(Goal) Count every line where "scene" occurs. Give the total alone.
------ Supplied data
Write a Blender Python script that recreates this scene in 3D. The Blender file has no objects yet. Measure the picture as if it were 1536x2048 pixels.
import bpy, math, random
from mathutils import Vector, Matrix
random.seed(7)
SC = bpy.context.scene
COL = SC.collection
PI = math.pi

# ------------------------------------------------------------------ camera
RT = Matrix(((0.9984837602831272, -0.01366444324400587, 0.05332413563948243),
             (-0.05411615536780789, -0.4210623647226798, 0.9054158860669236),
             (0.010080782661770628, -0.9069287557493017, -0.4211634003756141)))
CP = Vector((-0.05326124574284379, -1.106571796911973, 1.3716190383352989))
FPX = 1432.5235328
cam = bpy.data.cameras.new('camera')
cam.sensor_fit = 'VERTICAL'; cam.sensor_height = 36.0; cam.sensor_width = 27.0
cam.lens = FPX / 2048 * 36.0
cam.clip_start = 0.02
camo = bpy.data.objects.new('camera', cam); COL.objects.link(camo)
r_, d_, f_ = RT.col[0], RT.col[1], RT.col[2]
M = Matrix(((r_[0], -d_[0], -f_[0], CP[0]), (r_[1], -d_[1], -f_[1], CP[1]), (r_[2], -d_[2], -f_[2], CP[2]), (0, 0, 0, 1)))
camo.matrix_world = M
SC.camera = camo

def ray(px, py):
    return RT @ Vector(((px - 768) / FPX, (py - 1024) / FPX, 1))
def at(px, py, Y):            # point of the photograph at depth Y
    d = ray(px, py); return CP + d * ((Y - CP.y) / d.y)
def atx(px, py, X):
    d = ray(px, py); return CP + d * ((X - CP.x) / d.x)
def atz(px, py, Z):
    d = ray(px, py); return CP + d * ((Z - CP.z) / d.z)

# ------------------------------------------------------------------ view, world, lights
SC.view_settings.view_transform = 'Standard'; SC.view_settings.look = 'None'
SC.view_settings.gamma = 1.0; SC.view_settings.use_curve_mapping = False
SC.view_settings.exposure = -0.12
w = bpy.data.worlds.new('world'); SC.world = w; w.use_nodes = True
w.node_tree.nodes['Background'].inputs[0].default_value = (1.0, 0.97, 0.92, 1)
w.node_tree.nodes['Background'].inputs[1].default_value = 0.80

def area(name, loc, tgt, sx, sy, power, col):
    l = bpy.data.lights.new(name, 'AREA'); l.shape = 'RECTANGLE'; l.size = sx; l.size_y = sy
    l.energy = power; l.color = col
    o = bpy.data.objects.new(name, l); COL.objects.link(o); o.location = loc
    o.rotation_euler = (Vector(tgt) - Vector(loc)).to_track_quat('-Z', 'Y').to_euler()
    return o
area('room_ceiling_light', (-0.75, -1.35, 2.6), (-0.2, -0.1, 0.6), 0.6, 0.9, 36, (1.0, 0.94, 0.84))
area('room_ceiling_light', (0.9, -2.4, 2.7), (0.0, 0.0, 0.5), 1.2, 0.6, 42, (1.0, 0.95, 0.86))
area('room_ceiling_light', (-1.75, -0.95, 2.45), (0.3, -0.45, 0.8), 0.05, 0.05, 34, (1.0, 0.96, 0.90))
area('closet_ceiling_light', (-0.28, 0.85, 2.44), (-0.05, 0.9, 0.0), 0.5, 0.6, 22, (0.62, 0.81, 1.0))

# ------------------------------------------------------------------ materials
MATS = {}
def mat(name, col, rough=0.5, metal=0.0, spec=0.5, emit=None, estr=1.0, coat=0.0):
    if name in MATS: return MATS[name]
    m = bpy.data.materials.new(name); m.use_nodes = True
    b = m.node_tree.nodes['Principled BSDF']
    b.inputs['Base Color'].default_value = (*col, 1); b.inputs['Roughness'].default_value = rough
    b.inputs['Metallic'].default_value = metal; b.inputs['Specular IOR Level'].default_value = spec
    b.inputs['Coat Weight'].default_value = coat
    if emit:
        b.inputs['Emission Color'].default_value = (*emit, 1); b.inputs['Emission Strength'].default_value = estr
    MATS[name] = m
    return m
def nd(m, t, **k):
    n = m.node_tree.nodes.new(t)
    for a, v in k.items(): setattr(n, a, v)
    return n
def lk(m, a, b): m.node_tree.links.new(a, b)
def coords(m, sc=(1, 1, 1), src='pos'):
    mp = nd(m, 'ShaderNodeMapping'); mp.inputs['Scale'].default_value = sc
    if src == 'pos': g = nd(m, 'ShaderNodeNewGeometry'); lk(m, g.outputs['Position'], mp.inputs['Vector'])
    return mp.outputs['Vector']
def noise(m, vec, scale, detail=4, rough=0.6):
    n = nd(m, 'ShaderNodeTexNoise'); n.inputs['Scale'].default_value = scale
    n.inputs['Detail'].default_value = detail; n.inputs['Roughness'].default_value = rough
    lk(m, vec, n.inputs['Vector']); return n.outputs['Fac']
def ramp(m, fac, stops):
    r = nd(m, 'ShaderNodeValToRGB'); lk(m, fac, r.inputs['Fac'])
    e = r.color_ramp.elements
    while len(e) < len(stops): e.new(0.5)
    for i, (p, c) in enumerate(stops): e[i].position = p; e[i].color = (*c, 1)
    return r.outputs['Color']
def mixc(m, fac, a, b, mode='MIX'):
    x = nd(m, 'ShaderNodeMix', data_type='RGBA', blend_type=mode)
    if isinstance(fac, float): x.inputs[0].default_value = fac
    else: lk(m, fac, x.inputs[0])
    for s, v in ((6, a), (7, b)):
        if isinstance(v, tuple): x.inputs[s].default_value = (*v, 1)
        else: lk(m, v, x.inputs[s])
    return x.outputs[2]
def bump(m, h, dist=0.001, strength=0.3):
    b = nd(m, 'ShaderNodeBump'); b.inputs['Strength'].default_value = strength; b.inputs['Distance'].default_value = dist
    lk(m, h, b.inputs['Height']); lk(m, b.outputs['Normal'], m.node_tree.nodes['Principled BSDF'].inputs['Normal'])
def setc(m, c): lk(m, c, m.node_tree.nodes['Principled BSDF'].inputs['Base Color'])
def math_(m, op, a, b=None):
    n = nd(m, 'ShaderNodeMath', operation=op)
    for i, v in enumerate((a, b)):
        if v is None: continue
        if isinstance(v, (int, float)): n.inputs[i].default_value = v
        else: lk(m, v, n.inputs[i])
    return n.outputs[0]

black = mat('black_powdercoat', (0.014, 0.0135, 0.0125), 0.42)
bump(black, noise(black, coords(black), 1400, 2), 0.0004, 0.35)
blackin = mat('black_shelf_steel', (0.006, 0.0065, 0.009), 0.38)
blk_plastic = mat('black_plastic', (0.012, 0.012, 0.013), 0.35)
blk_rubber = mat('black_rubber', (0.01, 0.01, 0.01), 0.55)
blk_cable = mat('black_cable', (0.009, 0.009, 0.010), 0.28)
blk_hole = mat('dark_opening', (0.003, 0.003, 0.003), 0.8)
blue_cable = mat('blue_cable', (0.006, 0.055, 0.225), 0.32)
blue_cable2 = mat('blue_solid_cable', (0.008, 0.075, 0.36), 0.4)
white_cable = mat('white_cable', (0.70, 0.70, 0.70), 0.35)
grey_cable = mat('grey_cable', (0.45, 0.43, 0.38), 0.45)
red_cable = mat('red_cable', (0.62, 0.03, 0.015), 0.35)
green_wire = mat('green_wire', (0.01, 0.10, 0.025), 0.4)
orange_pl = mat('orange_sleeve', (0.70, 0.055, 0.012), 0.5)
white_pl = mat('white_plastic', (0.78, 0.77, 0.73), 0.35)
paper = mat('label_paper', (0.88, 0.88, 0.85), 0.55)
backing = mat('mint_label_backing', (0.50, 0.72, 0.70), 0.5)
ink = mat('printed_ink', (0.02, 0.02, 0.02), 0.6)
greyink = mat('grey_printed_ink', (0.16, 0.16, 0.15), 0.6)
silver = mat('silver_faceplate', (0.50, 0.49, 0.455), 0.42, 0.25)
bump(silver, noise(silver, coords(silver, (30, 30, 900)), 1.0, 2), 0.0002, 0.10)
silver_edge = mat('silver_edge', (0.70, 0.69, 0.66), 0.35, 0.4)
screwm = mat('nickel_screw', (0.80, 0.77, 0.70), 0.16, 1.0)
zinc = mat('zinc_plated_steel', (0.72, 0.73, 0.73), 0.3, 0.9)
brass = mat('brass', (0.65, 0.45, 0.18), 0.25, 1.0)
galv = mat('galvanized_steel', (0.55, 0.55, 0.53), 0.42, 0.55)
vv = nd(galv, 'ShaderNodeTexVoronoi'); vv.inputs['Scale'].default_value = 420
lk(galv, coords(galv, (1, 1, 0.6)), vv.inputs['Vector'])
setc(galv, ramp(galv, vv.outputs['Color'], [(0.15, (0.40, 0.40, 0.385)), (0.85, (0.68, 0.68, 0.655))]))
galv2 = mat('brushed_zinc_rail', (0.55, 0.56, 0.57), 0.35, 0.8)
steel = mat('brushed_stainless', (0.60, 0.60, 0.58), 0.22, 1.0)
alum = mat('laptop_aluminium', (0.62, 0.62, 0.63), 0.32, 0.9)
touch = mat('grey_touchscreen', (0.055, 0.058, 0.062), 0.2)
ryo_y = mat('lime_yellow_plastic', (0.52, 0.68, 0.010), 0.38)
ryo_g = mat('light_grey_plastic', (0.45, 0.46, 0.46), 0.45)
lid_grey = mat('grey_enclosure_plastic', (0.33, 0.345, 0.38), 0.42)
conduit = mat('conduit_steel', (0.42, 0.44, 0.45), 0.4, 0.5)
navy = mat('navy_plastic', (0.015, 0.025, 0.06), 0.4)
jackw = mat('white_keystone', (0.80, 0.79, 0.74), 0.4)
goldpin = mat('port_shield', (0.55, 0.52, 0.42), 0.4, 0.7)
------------
(Answer for this exercise) 2